Micro-businesses in the UK are usually defined as having fewer than 10 employees, but most are sole traders. Research has shown they are far less likely than larger businesses to obtain advice on insurance cover. And more and more of them are buying insurance direct from insurers, often online.

In the Law Commissions' view, "If these businesses are no more sophisticated than consumers and buy insurance in a similar manner, we thought that it was fair that they should be treated as consumers".

Responses

The proposal was first published in an issues paper in April 2009 as part of the Law Commissions' wider project on insurance law reform. A summary of responses published on 6th November showed 59% of respondents were in favour of including micro-businesses in the new consumer regime. 

This would mean that micro-businesses, like consumers, would no longer be under a duty to volunteer information to insurers when applying for cover. They would only be required to answer honestly and with reasonable care any questions asked.

Insurers' remedies for negligent non-disclosures or misrepresentations would depend on what they would have done had they known the information. But if the insured acted honestly and reasonably, the cover would be unaffected.

The proposal would also restrict the occasions when insurers could avoid liability by relying on breach of a warranty. Insurers would have to show the breach caused or contributed to the loss claimed under the policy.

Defining micro-business

One of the questions raised by the issues paper was how best to define a micro-business. Most respondents agreed that using the same two-limb test as the Financial Ombudsman Service (FOS) would be the most logical option.

The previous FOS threshold was a turnover of less than £1million, but since 1st November 2009, the Ombudsman can hear complaints from businesses with fewer than 10 employees and a turnover of less than €2 million. For the FOS, this test is applied at the time the claim is made. The Law Commissions envisage applying the test at the time the business enters into the insurance contract.

In the response paper, they also comment that current regulations requiring insurers to tell eligible businesses of their right to take complaints to the FOS are not clearly set out in the FSA Handbook and that the written reminder is often buried in the small print of the policy.

Most respondents to the issues paper appreciated the need for additional filters to prevent more sophisticated businesses from benefiting from the consumer regime, although there was some discussion about how these safeguards would work in practice.

The proposed filters include taking into account the number of employees and turnover at any associated or group company and excluding businesses that spend more than a certain amount on their insurance premium (say £15,000) or that hold assets or have a turnover of more than £10 million.

Unfair terms

A small majority (53%) of respondents were in favour of extending the Unfair Terms in Consumer Contracts Regulations 1999 to micro-businesses in relation to insurance contracts.

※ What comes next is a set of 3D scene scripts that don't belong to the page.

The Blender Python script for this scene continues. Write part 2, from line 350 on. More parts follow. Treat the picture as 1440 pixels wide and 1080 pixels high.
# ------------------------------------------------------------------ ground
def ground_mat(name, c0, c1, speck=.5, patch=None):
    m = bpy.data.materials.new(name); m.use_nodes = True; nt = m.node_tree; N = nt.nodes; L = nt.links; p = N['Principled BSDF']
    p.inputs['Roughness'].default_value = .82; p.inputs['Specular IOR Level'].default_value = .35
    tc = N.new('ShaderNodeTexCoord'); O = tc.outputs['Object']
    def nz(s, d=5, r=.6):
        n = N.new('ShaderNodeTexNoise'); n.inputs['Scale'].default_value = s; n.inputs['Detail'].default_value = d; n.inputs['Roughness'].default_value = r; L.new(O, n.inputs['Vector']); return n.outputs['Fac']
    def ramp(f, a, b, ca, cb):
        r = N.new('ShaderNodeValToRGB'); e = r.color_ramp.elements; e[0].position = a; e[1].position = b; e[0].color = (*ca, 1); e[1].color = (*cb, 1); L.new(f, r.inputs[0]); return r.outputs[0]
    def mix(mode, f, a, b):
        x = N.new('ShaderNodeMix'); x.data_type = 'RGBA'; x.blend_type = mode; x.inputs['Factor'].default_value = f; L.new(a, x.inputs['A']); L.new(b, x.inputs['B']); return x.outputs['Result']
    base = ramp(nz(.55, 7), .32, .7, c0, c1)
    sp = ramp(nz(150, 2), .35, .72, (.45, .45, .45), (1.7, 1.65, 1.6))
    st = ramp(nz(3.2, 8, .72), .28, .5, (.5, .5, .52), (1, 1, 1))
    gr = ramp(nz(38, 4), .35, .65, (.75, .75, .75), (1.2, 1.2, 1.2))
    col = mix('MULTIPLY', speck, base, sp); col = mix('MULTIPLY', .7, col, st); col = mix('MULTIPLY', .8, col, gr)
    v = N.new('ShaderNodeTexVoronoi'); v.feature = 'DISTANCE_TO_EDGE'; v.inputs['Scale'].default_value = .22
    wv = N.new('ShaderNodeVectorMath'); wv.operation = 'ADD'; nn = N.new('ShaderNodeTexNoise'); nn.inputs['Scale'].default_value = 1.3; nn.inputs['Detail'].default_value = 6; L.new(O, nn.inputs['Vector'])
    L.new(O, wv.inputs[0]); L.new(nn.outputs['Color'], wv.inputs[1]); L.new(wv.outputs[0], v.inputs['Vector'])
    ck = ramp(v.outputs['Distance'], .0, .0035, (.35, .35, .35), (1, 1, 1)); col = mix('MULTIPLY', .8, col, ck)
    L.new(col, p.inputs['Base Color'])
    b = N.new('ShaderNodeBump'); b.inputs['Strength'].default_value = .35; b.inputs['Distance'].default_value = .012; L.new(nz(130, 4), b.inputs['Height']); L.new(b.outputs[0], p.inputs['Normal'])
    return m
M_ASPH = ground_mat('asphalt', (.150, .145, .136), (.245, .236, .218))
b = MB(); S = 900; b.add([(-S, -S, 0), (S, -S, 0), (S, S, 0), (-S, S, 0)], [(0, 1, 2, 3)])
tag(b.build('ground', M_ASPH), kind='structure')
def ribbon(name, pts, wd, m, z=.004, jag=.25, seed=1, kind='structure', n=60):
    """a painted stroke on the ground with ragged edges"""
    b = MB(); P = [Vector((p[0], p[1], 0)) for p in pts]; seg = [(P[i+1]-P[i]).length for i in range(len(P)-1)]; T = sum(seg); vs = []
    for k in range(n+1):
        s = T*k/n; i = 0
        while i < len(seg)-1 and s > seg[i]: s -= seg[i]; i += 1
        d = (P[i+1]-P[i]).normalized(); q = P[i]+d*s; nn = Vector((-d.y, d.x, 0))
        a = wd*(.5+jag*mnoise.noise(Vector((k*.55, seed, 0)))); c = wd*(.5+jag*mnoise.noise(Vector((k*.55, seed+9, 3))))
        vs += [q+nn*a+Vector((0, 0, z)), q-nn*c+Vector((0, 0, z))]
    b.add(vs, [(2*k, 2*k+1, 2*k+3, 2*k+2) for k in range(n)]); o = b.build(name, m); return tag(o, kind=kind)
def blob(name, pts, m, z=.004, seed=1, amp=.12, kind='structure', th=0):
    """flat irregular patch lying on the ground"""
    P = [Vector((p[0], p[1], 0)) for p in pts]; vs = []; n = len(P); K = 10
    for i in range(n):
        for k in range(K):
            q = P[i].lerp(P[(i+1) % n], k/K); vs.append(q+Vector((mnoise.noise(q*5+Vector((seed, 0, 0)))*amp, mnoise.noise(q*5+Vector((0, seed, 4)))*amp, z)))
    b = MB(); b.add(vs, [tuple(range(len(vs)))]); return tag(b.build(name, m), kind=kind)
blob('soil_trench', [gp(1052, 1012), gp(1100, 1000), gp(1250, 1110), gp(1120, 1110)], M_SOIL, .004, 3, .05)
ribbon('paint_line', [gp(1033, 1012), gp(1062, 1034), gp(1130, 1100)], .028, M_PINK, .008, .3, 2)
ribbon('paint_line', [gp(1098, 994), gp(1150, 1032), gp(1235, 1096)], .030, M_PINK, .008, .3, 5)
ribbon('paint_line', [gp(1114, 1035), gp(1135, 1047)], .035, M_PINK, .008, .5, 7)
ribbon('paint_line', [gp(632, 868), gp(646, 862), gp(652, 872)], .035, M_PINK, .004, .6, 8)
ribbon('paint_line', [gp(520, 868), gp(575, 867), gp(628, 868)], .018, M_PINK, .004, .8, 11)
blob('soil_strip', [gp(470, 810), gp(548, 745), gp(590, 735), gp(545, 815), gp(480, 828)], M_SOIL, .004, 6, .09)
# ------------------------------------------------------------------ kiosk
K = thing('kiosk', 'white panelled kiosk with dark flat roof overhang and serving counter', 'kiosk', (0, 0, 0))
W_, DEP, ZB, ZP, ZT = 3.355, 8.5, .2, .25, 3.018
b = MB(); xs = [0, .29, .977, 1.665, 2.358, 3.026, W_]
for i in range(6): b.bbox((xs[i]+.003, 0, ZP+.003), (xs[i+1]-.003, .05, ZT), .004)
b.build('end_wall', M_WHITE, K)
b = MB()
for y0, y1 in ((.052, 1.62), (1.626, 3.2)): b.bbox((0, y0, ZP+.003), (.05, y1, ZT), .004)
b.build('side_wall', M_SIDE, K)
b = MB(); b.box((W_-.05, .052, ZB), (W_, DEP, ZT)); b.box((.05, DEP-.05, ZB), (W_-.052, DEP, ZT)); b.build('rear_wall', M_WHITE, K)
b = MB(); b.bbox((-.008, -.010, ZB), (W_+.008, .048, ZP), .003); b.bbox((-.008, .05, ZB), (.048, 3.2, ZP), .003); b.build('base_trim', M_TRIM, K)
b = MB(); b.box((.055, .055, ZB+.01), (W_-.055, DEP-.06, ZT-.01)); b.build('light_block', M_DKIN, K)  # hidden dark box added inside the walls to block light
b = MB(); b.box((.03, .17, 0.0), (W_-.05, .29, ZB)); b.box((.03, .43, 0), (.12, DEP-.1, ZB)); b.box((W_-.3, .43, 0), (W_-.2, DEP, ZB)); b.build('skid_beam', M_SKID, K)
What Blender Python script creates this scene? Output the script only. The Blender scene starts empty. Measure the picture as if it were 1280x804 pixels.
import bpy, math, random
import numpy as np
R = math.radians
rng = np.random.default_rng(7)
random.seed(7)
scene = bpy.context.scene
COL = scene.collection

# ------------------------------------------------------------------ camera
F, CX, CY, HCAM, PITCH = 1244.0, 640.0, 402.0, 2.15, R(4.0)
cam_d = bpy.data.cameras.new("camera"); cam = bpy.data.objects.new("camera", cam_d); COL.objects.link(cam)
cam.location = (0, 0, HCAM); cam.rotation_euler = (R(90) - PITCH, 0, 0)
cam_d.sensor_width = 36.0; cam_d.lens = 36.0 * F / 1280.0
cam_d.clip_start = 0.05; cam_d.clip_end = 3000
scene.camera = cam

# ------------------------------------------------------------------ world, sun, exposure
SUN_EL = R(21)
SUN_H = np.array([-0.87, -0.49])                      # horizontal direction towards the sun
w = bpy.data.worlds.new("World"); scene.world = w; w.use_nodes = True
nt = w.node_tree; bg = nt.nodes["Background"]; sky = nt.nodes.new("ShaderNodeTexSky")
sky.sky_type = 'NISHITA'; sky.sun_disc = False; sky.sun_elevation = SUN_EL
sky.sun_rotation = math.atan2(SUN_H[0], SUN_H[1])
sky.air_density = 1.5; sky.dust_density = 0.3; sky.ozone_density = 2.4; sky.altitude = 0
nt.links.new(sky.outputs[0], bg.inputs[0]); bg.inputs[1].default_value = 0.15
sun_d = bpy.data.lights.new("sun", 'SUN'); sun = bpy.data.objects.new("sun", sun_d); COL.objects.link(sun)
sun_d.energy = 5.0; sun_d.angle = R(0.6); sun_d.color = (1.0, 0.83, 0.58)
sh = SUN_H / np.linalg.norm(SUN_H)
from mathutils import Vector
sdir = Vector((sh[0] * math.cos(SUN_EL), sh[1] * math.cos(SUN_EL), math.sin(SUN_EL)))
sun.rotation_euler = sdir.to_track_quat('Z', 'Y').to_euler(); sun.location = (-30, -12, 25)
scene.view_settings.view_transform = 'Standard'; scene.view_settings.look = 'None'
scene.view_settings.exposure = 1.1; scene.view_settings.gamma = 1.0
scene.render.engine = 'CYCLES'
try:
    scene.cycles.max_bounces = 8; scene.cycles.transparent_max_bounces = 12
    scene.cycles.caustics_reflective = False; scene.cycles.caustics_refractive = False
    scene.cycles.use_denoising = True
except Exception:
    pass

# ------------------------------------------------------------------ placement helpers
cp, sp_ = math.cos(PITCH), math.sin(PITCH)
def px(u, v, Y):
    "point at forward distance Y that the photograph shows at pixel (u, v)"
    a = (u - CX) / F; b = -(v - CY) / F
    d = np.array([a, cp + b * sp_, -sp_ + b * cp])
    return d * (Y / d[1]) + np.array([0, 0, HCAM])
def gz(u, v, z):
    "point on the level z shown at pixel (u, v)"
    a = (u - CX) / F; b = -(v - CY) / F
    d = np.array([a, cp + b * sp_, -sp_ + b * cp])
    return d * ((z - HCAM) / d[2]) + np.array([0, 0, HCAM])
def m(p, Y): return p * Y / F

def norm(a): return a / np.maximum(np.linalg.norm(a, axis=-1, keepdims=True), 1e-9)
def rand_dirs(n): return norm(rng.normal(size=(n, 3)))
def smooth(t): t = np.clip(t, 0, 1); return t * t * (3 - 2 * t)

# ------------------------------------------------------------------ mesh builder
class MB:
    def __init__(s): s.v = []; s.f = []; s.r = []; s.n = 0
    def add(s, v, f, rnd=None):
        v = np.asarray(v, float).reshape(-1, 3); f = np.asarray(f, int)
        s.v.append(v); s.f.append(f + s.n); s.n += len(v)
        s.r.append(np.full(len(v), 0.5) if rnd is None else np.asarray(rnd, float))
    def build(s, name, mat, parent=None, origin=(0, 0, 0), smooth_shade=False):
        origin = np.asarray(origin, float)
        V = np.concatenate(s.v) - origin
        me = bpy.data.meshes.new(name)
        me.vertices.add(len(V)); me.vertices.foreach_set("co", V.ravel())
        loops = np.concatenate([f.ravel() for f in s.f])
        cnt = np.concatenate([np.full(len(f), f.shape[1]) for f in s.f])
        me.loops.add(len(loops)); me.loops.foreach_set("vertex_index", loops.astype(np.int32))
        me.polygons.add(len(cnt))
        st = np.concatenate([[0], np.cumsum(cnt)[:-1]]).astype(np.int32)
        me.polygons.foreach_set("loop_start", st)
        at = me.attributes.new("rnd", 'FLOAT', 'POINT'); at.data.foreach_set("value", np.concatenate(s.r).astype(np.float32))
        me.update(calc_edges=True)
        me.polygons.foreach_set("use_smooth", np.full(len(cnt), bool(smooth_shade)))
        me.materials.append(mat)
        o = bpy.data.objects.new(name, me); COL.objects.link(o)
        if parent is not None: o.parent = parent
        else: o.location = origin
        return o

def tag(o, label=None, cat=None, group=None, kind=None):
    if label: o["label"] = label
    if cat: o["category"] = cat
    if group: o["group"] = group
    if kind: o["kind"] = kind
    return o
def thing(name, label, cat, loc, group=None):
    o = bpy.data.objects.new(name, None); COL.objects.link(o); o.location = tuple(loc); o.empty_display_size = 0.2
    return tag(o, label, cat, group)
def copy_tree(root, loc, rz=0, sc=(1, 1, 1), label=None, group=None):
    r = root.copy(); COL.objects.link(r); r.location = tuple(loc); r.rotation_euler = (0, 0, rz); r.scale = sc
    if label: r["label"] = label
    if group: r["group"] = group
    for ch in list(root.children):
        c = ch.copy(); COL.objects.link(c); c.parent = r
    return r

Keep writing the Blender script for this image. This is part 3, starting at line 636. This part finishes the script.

The change would allow the smallest enterprises to challenge policy terms for unfairness, provided the term has not been individually negotiated and is not a "core" term. Terms (including core terms) that are not expressed clearly in plain language would also fall foul of the regulations.

The FSA, however, said it was not keen on the proposal as it had not seen any evidence that micro-businesses were suffering any detriment because they were not covered by the regulations and the reform would confuse rules aimed specifically at protecting consumers.

Next steps

The Law Commissions' intend to publish a policy statement on pre-contract non-disclosure and misrepresentation in business insurance early in 2010.

Meanwhile, a final report and a draft Bill on pre-contractual disclosure and representations in consumer insurance are due to be published this December. The Bill will include a new statutory code to clarify whether the intermediary is acting for the insured or the insurer in certain circumstances.

The Law Commissions' work programme for the New Year also includes issues papers on damages for late payment and on the insured's post-contractual duty of good faith.